“Abbiamo scelto con attenzione l’obiettivo da colpire con il nostro attentato. Il governo sta prendendo di mira le nostre famiglie e le nostre donne. Vogliamo che provino lo stesso dolore“…
Con queste atroci parole i talebani pakistani del Ttp (Tehreek-e-Taliban Pakistan) hanno subito rivendicato il sanguinoso assalto di oggi alla scuola di Peshawar, frequentata per la gran parte da figli di militari, uccidendo più di 130 studenti
In fuga dalle zone tribali pakistane al confine con l’Afghanistan, i talebani si sono mescolati alle migliaia di profughi diretti a sud, verso Karachi, Quetta e Islamabad. Dove si stanno riorganizzando anche all’ombra di centinaia di madrasse, le scuole coraniche, in buona parte illegali e non controllate dal governo.

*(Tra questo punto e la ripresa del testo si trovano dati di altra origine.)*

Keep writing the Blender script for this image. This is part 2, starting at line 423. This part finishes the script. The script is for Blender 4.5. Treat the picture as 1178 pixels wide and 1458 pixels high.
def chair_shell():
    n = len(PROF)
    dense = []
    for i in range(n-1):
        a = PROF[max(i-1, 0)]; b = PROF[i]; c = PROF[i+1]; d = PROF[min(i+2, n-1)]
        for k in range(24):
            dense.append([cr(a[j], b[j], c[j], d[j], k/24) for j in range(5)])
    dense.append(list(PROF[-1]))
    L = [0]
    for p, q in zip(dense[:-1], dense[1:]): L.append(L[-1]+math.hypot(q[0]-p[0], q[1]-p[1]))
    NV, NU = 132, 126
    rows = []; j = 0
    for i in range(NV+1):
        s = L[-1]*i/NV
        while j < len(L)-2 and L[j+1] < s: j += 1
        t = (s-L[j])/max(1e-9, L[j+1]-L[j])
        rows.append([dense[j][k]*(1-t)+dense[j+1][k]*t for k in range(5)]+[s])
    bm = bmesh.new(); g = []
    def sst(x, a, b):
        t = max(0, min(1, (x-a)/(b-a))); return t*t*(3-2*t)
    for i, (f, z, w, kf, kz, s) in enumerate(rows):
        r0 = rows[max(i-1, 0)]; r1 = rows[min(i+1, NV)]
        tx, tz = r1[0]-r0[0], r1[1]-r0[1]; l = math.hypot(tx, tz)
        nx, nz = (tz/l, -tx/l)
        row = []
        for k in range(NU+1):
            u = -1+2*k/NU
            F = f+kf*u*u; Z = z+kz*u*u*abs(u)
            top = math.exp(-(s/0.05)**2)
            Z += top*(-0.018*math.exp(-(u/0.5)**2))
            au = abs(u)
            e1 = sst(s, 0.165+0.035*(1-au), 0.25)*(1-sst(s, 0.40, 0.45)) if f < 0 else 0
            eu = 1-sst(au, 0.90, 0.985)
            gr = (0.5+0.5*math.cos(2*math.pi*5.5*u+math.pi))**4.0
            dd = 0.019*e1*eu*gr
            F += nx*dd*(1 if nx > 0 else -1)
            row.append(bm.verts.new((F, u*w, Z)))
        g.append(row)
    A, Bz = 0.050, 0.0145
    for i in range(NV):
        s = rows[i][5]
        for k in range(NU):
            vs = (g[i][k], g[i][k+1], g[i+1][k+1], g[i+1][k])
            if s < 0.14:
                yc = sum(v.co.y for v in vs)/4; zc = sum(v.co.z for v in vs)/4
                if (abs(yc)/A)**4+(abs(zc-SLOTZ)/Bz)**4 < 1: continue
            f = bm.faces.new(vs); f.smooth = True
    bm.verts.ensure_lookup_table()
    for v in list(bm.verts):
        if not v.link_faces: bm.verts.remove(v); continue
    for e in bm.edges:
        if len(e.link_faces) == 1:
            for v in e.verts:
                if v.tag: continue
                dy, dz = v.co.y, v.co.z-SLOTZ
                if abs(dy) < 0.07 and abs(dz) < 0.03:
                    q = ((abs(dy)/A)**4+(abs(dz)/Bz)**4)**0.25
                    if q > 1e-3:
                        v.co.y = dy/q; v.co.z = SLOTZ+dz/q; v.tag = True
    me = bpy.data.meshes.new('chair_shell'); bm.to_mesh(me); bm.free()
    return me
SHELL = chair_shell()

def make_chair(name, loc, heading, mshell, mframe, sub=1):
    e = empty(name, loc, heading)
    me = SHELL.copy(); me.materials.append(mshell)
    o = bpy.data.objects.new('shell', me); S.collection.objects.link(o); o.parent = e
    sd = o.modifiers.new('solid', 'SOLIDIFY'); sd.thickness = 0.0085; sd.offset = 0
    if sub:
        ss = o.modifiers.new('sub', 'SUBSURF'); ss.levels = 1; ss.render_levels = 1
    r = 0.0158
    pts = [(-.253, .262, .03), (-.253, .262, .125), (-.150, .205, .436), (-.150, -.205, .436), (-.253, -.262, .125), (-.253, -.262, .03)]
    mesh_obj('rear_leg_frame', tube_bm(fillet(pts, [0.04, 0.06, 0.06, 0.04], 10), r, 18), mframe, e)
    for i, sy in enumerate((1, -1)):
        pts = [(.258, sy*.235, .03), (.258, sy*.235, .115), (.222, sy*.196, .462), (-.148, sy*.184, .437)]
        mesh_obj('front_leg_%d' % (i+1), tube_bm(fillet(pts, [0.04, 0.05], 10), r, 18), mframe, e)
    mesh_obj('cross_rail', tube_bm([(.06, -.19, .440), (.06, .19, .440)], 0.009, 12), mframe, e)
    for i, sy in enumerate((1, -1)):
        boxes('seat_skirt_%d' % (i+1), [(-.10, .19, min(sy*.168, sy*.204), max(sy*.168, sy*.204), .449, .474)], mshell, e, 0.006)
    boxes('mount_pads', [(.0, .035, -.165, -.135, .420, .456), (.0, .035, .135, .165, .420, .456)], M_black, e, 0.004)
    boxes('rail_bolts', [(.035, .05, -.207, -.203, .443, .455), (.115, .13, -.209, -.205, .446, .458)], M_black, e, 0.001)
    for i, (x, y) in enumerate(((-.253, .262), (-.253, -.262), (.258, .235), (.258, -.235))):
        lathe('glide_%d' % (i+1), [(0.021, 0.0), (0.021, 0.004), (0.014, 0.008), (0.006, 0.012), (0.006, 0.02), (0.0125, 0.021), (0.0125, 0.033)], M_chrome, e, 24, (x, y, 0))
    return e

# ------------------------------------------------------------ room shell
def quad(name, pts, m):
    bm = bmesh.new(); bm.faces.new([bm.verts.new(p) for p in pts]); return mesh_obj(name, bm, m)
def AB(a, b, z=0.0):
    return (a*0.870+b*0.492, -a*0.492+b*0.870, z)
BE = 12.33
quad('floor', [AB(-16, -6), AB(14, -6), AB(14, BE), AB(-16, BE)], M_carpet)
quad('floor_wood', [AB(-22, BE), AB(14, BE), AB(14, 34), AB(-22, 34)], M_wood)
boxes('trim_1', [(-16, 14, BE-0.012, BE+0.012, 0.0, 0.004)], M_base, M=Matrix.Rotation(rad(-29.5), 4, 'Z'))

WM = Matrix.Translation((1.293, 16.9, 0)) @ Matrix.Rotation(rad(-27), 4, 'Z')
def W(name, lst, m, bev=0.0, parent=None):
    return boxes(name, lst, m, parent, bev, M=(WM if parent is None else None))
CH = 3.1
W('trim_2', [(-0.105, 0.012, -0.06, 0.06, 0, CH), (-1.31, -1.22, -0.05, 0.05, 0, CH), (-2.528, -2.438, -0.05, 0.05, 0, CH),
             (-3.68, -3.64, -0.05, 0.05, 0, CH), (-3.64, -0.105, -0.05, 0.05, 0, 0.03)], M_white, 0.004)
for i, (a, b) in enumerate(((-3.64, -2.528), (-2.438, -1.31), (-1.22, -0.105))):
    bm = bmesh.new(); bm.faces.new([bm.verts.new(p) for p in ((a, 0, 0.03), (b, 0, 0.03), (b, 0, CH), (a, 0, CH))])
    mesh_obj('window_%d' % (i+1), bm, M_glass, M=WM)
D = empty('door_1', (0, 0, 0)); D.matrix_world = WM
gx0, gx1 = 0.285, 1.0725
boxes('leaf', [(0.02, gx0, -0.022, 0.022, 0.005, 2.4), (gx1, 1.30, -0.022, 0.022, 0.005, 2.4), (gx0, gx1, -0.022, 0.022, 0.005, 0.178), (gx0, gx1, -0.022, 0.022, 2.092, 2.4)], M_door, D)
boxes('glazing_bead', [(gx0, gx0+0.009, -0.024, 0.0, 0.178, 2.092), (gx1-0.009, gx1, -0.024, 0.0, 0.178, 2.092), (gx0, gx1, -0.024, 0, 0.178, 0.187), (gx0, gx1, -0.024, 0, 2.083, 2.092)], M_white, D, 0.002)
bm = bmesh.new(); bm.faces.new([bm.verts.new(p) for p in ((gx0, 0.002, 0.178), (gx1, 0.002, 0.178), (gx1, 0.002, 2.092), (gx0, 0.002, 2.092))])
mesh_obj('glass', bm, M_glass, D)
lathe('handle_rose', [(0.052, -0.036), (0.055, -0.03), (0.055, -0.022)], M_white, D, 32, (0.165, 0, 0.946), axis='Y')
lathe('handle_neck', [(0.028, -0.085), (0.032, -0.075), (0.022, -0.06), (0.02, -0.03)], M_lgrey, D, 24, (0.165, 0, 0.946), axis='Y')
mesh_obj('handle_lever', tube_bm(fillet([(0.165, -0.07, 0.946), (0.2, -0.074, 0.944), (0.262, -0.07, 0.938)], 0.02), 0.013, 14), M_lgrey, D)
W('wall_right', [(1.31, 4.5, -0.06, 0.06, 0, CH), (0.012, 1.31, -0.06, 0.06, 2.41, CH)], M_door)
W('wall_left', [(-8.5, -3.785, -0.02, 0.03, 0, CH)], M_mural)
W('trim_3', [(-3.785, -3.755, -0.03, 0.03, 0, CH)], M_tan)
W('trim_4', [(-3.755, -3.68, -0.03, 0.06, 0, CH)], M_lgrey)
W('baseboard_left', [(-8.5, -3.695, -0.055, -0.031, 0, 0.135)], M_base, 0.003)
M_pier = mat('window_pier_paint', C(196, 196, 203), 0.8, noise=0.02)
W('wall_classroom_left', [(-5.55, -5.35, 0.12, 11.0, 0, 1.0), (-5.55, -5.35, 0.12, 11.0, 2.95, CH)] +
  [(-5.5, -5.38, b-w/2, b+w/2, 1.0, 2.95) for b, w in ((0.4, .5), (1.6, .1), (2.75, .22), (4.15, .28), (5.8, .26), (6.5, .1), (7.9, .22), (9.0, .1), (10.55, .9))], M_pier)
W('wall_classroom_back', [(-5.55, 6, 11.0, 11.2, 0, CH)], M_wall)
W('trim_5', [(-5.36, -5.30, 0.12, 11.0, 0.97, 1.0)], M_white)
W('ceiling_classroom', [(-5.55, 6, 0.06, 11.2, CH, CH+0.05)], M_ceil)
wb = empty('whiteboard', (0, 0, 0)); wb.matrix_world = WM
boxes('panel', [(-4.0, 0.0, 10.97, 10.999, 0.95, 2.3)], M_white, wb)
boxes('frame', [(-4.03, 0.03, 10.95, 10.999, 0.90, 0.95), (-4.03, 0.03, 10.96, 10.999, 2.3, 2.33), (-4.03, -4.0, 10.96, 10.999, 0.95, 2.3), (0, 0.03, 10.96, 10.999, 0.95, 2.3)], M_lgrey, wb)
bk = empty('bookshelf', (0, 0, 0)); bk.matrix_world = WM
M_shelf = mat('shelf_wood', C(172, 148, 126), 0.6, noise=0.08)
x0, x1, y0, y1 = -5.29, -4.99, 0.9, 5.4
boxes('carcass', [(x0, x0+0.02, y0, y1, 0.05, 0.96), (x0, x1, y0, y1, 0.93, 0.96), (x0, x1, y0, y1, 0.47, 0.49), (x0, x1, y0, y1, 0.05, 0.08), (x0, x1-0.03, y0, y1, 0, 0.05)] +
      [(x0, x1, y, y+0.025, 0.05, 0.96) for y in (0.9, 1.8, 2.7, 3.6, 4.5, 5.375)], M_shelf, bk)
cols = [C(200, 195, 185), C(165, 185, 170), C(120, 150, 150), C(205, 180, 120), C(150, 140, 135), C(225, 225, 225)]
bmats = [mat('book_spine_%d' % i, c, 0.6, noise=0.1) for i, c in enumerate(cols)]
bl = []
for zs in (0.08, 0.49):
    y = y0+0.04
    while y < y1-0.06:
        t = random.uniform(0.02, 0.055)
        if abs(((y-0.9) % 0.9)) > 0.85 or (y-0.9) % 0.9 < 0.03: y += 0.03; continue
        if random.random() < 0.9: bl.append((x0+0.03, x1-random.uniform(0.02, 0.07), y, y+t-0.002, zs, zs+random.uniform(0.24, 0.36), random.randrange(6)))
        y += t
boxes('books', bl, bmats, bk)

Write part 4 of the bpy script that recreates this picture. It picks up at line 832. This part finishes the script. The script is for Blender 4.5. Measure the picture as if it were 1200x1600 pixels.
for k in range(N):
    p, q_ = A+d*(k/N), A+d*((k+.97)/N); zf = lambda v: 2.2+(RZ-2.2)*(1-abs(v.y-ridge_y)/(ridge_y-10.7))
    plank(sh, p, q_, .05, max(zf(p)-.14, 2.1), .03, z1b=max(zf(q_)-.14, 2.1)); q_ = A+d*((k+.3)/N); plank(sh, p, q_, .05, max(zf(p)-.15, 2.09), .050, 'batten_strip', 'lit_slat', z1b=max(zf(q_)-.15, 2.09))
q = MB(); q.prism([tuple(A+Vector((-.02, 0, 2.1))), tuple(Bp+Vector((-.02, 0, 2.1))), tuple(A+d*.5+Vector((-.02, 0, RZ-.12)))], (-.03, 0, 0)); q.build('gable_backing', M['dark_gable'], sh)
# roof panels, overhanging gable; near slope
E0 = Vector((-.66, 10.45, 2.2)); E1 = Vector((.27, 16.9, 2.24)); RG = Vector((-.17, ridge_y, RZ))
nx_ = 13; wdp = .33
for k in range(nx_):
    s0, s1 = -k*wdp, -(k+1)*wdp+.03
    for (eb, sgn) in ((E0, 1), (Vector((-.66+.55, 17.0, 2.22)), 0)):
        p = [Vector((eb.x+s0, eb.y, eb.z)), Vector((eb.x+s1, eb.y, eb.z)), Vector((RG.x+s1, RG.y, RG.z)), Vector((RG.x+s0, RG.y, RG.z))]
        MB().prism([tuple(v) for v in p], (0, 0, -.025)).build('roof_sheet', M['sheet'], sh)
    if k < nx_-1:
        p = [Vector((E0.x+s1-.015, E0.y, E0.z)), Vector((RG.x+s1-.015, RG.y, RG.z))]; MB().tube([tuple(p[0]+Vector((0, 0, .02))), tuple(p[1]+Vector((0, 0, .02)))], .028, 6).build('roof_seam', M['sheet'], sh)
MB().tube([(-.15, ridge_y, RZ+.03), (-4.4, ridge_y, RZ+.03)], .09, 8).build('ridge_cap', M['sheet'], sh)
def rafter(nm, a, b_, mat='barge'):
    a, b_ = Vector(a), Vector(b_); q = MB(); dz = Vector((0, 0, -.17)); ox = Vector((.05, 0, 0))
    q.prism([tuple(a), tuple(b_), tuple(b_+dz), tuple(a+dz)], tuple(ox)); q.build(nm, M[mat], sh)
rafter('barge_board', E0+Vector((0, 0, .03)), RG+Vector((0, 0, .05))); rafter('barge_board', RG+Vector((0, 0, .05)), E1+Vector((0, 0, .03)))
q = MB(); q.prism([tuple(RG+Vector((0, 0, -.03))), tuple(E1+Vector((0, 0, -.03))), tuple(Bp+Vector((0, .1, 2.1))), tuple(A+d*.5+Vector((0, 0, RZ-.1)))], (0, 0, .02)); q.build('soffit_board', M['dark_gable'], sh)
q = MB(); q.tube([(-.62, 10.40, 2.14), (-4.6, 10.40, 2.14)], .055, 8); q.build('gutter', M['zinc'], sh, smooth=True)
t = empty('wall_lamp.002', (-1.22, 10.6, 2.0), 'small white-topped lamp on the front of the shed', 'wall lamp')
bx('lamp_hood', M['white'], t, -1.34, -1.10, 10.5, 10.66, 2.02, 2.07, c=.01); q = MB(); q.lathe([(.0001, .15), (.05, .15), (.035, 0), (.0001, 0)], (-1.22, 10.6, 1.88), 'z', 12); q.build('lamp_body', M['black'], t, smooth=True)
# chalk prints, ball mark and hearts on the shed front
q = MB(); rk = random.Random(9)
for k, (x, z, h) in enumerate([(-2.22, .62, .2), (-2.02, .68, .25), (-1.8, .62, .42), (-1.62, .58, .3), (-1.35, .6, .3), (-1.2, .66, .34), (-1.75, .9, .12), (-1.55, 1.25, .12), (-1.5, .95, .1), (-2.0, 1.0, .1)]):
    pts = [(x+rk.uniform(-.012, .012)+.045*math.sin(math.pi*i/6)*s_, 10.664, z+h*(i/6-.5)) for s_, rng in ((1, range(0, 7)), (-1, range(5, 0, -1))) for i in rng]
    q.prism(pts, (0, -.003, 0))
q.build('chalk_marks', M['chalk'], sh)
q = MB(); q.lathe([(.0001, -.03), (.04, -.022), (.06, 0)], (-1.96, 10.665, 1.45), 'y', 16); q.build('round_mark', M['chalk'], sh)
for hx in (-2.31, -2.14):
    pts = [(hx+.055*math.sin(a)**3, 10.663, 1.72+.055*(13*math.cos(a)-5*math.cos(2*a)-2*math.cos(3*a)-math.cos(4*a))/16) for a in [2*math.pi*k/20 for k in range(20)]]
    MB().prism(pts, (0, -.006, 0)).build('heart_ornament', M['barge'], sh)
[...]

La cronaca di questa riluttante riscossa è stata scritta già nei mesi scorsi negli scarni dispacci provenienti dalle montagne nel Nord-ovest del paese. Ma le recenti vittorie del Governo e dei suoi alleati non significano che la battaglia per la salvezza dell’unica potenza atomica islamica del pianeta sia stata vinta.
Non solo perché i talebani hanno ricominciato a colpire con i loro attentati da Peshawar a Islamabad. Ma soprattutto perché nel corso dell’ultimo anno i segni della loro presenza sono aumentati anche al di fuori delle tradizionali aree di influenza.
Come se il pugno di ferro con cui le forze armate hanno tentato di schiacciare i talebani nel Nord-ovest avesse contribuito a sparpagliare sull’intero scacchiere della regione il resto dell’organizzazione.
La sensazione – come è stato dimostrato oggi dal sanguinoso attentato alla scuola per i figli dei militari – è che le prossima sfide non verranno combattute su un unico campo di battaglia, ma in una moltitudine di luoghi diversi, nelle scuole, per le strade, nelle città e nei villaggi.
Dagli slum di Karachi ai vicoli di Quetta, passando dai villaggi del Punjab meridionale. Tutti luoghi dove miseria, sfiducia e risentimento nei confronti di uno Stato che nel migliore dei casi è assente, e nel peggiore è ostile, creano da tempo un terreno di coltura ideale per il progressivo radicamento dell’islam militante.
Il rischio che interi quartieri diventino delle basi impiegate dai talebani per finanziarsi, riorganizzarsi e tornare a colpire è concreto. L’International Crisis Group ha richiamato l’attenzione sul pericolo rappresentato dalle oltre duemila madrasse, in gran parte illegali, dove vengono indottrinati i giovani provenienti dalle fasce più svantaggiate della società.
Non solo. Recentemente hanno iniziato a levarsi voci contro la crescente presenza pashtun anche al di fuori della città, nel Sindh rurale, dove i partiti nazionalisti guardano con preoccupazione all’incrinarsi di equilibri demografici rimasti immutati per decenni.
In questo processo di parcellizzazione della presenza talebana neppure la più politicamente influente delle quattro province pakistane, il Punjab, sembra essere rimasta immune dal contagio.
Non solo nei grandi centri come Lahore, dove il terrorismo ha compiuto alcuni dei suoi attacchi più ambiziosi, come quello contro la nazionale di cricket dello Sri Lanka.
Ma anche nelle campagne, dove i talebani stanno cercando di sfruttare le tensioni latenti della società: da quelle tra sunniti e sciiti fino a quelle tra latifondisti e manovalanza agricola.
Spaccature a cui il mondo della politica pakistana continua a non saper rispondere, incapace com’è di dare ascolto a una popolazione ogni giorno più ostile a uno Stato che considera irrimediabilmente corrotto.